不味いウニだな

「不味いウニだな」


『チェンソーマン』第2部最新話のデンジのセリフです。永遠の悪魔によってループする水族館に囚われ苦肉の策で水槽内の生き物(ヒトデ)を食べて飢えをしのぐシーンですね。


知らない人はごめんなさいなのですが、今回なんでこのセリフを取り上げたかというと、それは「セリフによる匂わせ」の妙を感じやすいセリフだったからです。


『チェンソーマン』と言えば藤本タツキさんの大人気漫画ですが、実はちゃんと読んだことがありません。「ジャンプ+」で第2部が開始されたのを機に第1部の内容をネットで調べながら読んでいます(ちゃんと漫画で読んだ方がいいという指摘はごもっともですがひとまずご容赦ください)。


で、このセリフの本題に入る前に、まずデンジの背景を知っていることが前提なのでその辺を押さえます。


デンジは両親がおらず、ヤクザから仕事を貰いながら「ポチタ」という額にチェンソーを生やした小型犬のような悪魔と暮らしていました。ヤクザに分け前のほとんどを取られるその生活は悲惨そのもので、パンの耳をポチタと分け合って食べるほどのものです。だから夢に見るのは「普通の生活」、つまりふかふかのベッドや温かい食事などが苦もなく手に入る生活でした。そんな彼が悪魔に憑かれたヤクザに襲われ瀕死になり、ポチタと契約し新たな心臓を得、復活した姿がチェンソーマンです。
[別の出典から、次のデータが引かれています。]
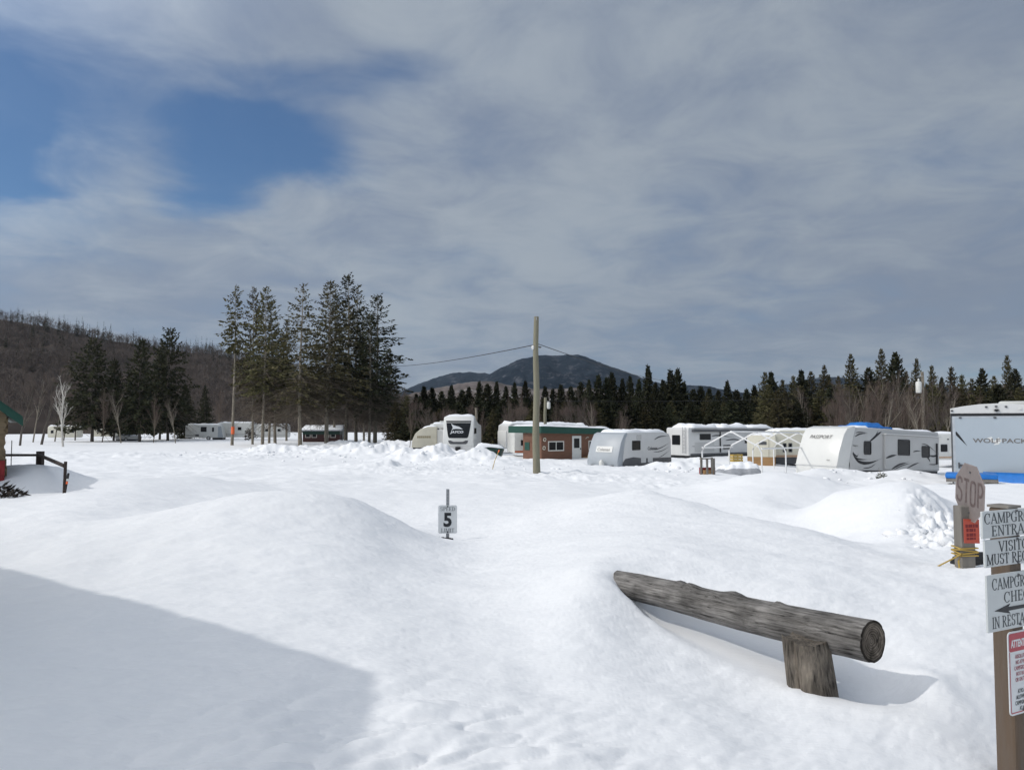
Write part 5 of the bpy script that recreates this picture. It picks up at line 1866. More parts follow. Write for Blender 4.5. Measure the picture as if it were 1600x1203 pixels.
b.build('frame', M_black, t)
wheel(t, 1.6, 0.0, 0.3, 0.15)
roof_snow(t, [(0.05, 0.75), (3.15, 0.75)], 1.8, 0.25, 75)
# ------------------------------------------------------------------ poles and wires
def turn_pole(name, label, px, ytop, ybase, d, r0, r1, m, seed=1):
    base, top = P(px, ybase, d), P(px, ytop, d)
    gz = H(base.x, d)
    t = thing(name, label, 'utility pole' if 'utility' in name else 'pole', (base.x, d, gz))
    b = MB()
    n = 14
    b.tube([(0.02 * math.sin(k * 0.9 + seed), 0, -0.6 + (top.z - gz + 0.6) * k / n) for k in range(n + 1)], [(r0 + (r1 - r0) * k / n) * (1 + 0.02 * math.sin(k * 2.1)) for k in range(n + 1)], 14)
    b.build('pole', m, t, smooth=True)
    return t, top.z - gz


t, h = turn_pole('utility_pole', 'bare weathered wooden utility pole standing alone in the snow, wire clamps near its top', 838, 495, 739, 36, 0.185, 0.115, M_pole)
pole_base = Vector(t.location)
zc_ = P(838, 541, 36).z - pole_base.z
b = MB()
b.tube([(-0.15, -0.05, zc_ - 0.16), (-0.15, -0.05, zc_ - 0.10), (-0.15, -0.05, zc_ - 0.02), (-0.15, -0.05, zc_ + 0.03)], [0.05, 0.075, 0.075, 0.04], 10)
b.build('insulator', M_gel, t, smooth=True)
b = MB()
b.tube([(0.12, 0, zc_ - 0.02), (0.19, 0, zc_ - 0.06), (0.24, 0, zc_ - 0.03)], [0.03, 0.04, 0.03], 8)
b.build('clamp', M_dgrey, t, smooth=True)
b = MB()
b.tube([(0.02, -0.10, h - 0.03), (0.02, -0.10, h - 0.18)], 0.02, 6)
b.build('bolt', M_steel, t)


def wire(label, a, c_, sag, r=0.022):
    b = MB()
    pts = []
    for k in range(25):
        s = k / 24
        pts.append(a.lerp(c_, s) - Vector((0, 0, sag * 4 * s * (1 - s))))
    b.tube(pts, r, 5)
    return tag(b.build('power_cable', M_cable), label, 'cable')


pt = Vector((pole_base.x, 36, pole_base.z + zc_ + 0.06))
wire('overhead cable running left from the lone utility pole to the spruce grove', pt + Vector((-0.1, 0, 0)), P(592, 572, 97), 0.35)
wire('overhead cable dropping right from the lone utility pole across the mountain', pt + Vector((0.1, 0, 0.04)), P(1052, 596, 96), 0.35, 0.018)
t2, h2 = turn_pole('utility_pole', 'thin pale utility pole behind the green-roofed cabin', 852, 621, 700, 64, 0.16, 0.12, M_pole, 2)
b = MB()
b.tube([(0.28, -0.05, h2 - 0.95), (0.28, -0.05, h2 - 0.85), (0.28, -0.05, h2 - 0.45), (0.28, -0.05, h2 - 0.38)], [0.10, 0.15, 0.15, 0.10], 12)
b.build('transformer', M_white, t2, smooth=True)
b = MB()
b.box(0.10, 0.30, -0.02, 0.02, h2 - 0.36, h2 - 0.30)
b.tube([(0.35, 0, h2 - 0.3), (0.45, 0, h2 - 0.1)], 0.02, 5)
b.build('bracket', M_steel, t2)
t3, h3 = turn_pole('utility_pole', 'wooden utility pole carrying a grey transformer can among the bare trees', 1444, 581, 700, 70, 0.19, 0.13, M_bark, 3)
b = MB()
zt = h3 - 0.9
b.tube([(-0.40, -0.1, zt - 1.05), (-0.40, -0.1, zt - 1.0), (-0.40, -0.1, zt - 0.1), (-0.40, -0.1, zt)], [0.20, 0.26, 0.26, 0.2], 14)
tf_ = b.build('transformer', M_white, t3, smooth=True)
b = MB()
b.tube([(-0.40, -0.1, zt), (-0.40, -0.1, zt + 0.14), (-0.40, -0.1, zt + 0.28)], [0.06, 0.09, 0.04], 8)
b.build('bushing', M_gel, tf_, smooth=True)
b = MB()
b.tube([(-0.55, -0.1, h3 - 0.45), (0.0, -0.1, h3 - 0.40)], 0.035, 6)
b.build('arm', M_steel, t3)
tp3 = Vector(t3.location)
wire('thin cable along the tree line from the thin pole to the transformer pole', Vector((P(852, 624, 64).x, 64, P(852, 626, 64).z)), Vector((tp3.x - 0.15, 70, P(1444, 612, 70).z)), 0.35, 0.014)
t4, h4 = turn_pole('post', 'short wooden post behind the dark-fronted white trailer', 744, 637, 690, 74, 0.13, 0.11, M_bark, 4)
t4['category'] = 'post'
# bent yellow marker stake by the boat
q = P(768, 734, 41)
t = thing('marker_stake', 'thin yellow marker stake leaning in the ploughed snow left of the utility pole', 'stake', (q.x, 41, H(q.x, 41)))
b = MB()
b.tube([(0, 0, -0.2), (0.16, 0, 0.45), (0.38, 0, 0.98)], 0.02, 6)
b.build('rod', M_yellow, t)
b = MB()
b.tube([(0.36, 0, 0.93), (0.41, 0, 1.05)], 0.035, 6)
b.build('reflector', M_orange, t)
# little vent / sapling in front of the grey camper
q = P(1377, 750, 31)
t = thing('buried_shrub', 'small grey shrub poking from the snow bank before the grey swoosh trailer', 'shrub', (q.x, 31, H(q.x, 31) - 0.05))
b = MB()
rnd = random.Random(8)
for k in range(90):
    r_, a = rnd.uniform(0, 0.16), rnd.uniform(0, 6.28)
    spray(b, Vector((r_ * math.cos(a), r_ * math.sin(a), rnd.uniform(0.0, 0.28))), Vector((math.cos(a), math.sin(a), rnd.uniform(-.3, 1))), rnd.uniform(.08, .17), 0.06, rnd)
b.build('foliage', mat('frosted_grey_leaves', (0.20, 0.21, 0.19), 0.8, 0.4, 9), t)
b = MB()
b.tube([(0, 0, -0.2), (-0.02, 0, 0.3), (-0.10, 0, 0.55)], [0.02, 0.015, 0.006], 5)
b.build('stem', M_bark, t)

# ------------------------------------------------------------------ left cabin, fence, stakes
q = P(-2, 770, 19)
t = thing('log_cabin', 'log cabin corner with green metal roof at the left edge', 'cabin', (q.x, 19.0, 1.0), R(35))
b = MB()
rnd = random.Random(4)
for k in range(11):
    z_ = 0.12 + k * 0.205
    e = 0.10 + rnd.uniform(-0.04, 0.06)
    b.tube([(-6.5, 0, z_), (e, 0, z_)], 0.112, 12)
    b.tube([(0, -0.12 - rnd.uniform(0, .06), z_ + 0.1), (0, 6.5, z_ + 0.1)], 0.108, 12)
b.build('wall', M_logwall, t, smooth=True)
b = MB()
b.box(-0.06, 0.10, -0.30, -0.15, -0.3, 1.02)
b.build('porch_post', M_redpaint, t, bevel=0.01)
ev_ = P(23, 653, 18.5)
ex = (ev_.x - q.x) * math.cos(R(35)) - 0.12
ez = ev_.z - 1.0
sl_ = 0.80
b = MB()
b.prism([(ex, ez - 0.10), (ex, ez + 0.04), (ex - 3.4, ez + 0.04 + 3.4 * sl_), (ex - 6.8, ez + 0.04), (ex - 6.8, ez - 0.10), (ex - 3.4, ez - 0.10 + 3.4 * sl_)], lambda a, z_, d: (a, d, z_), -0.7, 7.0)
rf = b.build('roof', M_green, t)
b = MB()
b.prism([(ex + 0.01, ez - 0.20), (ex + 0.01, ez - 0.02), (ex - 3.4, ez - 0.02 + 3.4 * sl_), (ex - 3.4, ez - 0.20 + 3.4 * sl_)], lambda a, z_, d: (a, d, z_), -0.73, -0.70)
b.build('fascia', M_green, rf)
b = MB()
b.prism([(-6.4, 2.3), (0.0, 2.3), (ex - 3.4, ez + 2.55)], lambda a, z_, d: (a, d, z_), 0.0, 0.1)
b.build('gable', M_fencewood, t)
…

その後政府の組織にスカウトされ、今度は文字通り政府の犬として悪魔狩りに勤しむことになります。


第2部はその過程を経ています。


デンジが「不味いウニだな」というのは、翻って言えば「美味しいウニを知っている」=「第1部終了から第2部までの描かれなかった物語の外で美味しいウニを食べる経験があった」ことを示しています。最初期のデンジの悲惨な生活を知っていると、その変化にささやかながら胸を打たれるセリフとなっています。


茹でたヒトデを「不味いウニだな」ということで、「ああ、ヒトデって不味いウニの味がするんだ」と表面的に捉えることは簡単です。


ですが、セリフというのは「その人」から出た言葉であり、地の文で形容するのとは異なる文脈(個別の人生や経験や人となりといった背景)があって存在する、ということなんですね。


最新話のデンジのセリフはその辺いろいろと察することができる回となっており、ネットで聞きかじりの第1部情報を得ている自分としても面白い回でした。藤本タツキさんはセリフの回し方や使い方が上手で参考になります。


みなさんも、ふだん読む小説のセリフにいつも以上に意識を向けると、新たな発見があるかもしれません。


そして、自分の作品に生かしていきましょう。






追記

一昨年の年末、夕方の情報番組でボーナスの話題になった時、お天気キャスターが「ボーナスが貰える人が羨ましいです~」とポロっと口走ってしまったシーンを思い出しました。